NEW YORK — Relief workers discovered another 7,000 bodies in Indonesia yesterday as U.N. Secretary-General Kofi Annan flew over areas that remained beyond the reach of rescuers nearly two weeks after being flattened by a killer earthquake and resultant tsunami.

“I must admit, I have never seen such utter destruction, mile after mile,” a shaken Mr. Annan told reporters. “And you wonder, where are the people, what happened to them?”

Indonesia said rescuers had discovered 7,118 more bodies in Meulaboh, a destroyed fishing town on Sumatra’s west coast that took the brunt of the Dec. 26 disaster.

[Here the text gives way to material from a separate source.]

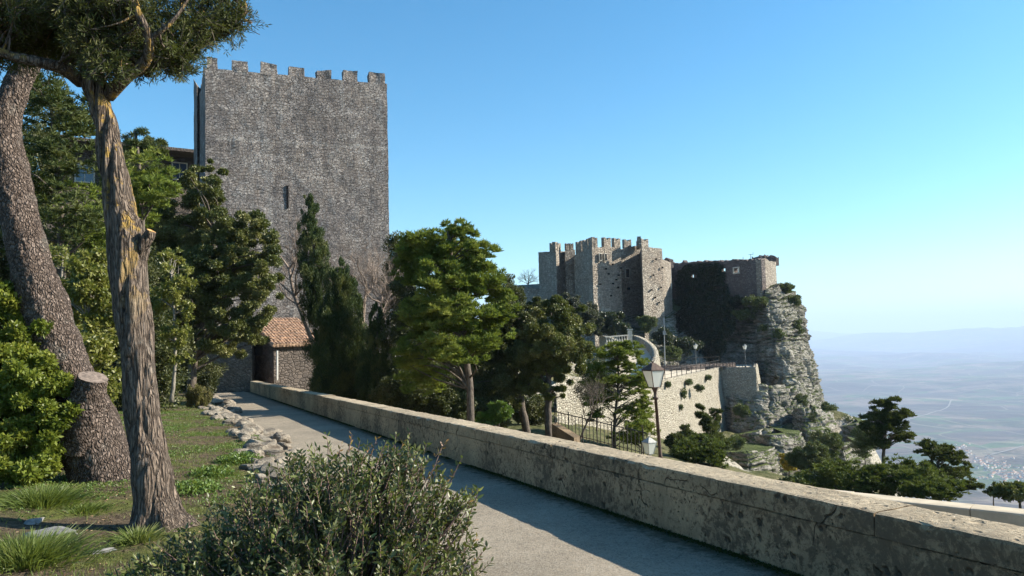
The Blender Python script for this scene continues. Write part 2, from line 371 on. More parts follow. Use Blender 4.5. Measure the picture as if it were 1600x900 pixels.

The official death toll from nearly a dozen nations on the rim of the Indian Ocean rose to 147,000 with an estimated 5 million people left homeless.

Military transports continued bringing tons of aid to airports in Malaysia and Thailand, to be reloaded into smaller planes destined for hard-hit areas such as Sri Lanka and the Indonesian island of Sumatra.

Sumatra, where as many as 200 villages have not been reached by relief workers, is “the heart of the crisis,” said Kevin Kennedy of the U.N. Office for the Coordination of Humanitarian Affairs (OCHA).

Eleven nations, led by the United States, have deployed military assets in the region, supplying ships, planes, soldiers and civil engineers.

However, airlifting bulky supplies is too inefficient, given the volume of aid needed.

“A Black Hawk helicopter carries a ton of food,” Mr. Kennedy said, “but what we really need are roads” for 10-ton and 20-ton trucks.

“Many areas, particularly in the western coast of Sumatra, are still unreachable by land,” he said. “The military would be called on to render assistance in building and repairing bridges and roads and so forth, using the local capacities as much as possible.”

More than 400 international nongovernmental organizations and U.N.-related agencies are in the region, according to OCHA.

Also, more than $4 billion has been pledged from countries and international organizations.

The world’s wealthiest nations agreed yesterday to a temporary suspension of payments on $272 billion in debt owed by affected nations.

Nearly two weeks after huge waves struck, Sri Lanka, with more than 30,000 known dead, added 528 names to its list of missing for a total of 4,984.

Indonesia, the worst-hit country, put its latest toll at 101,318 dead and 10,070 missing.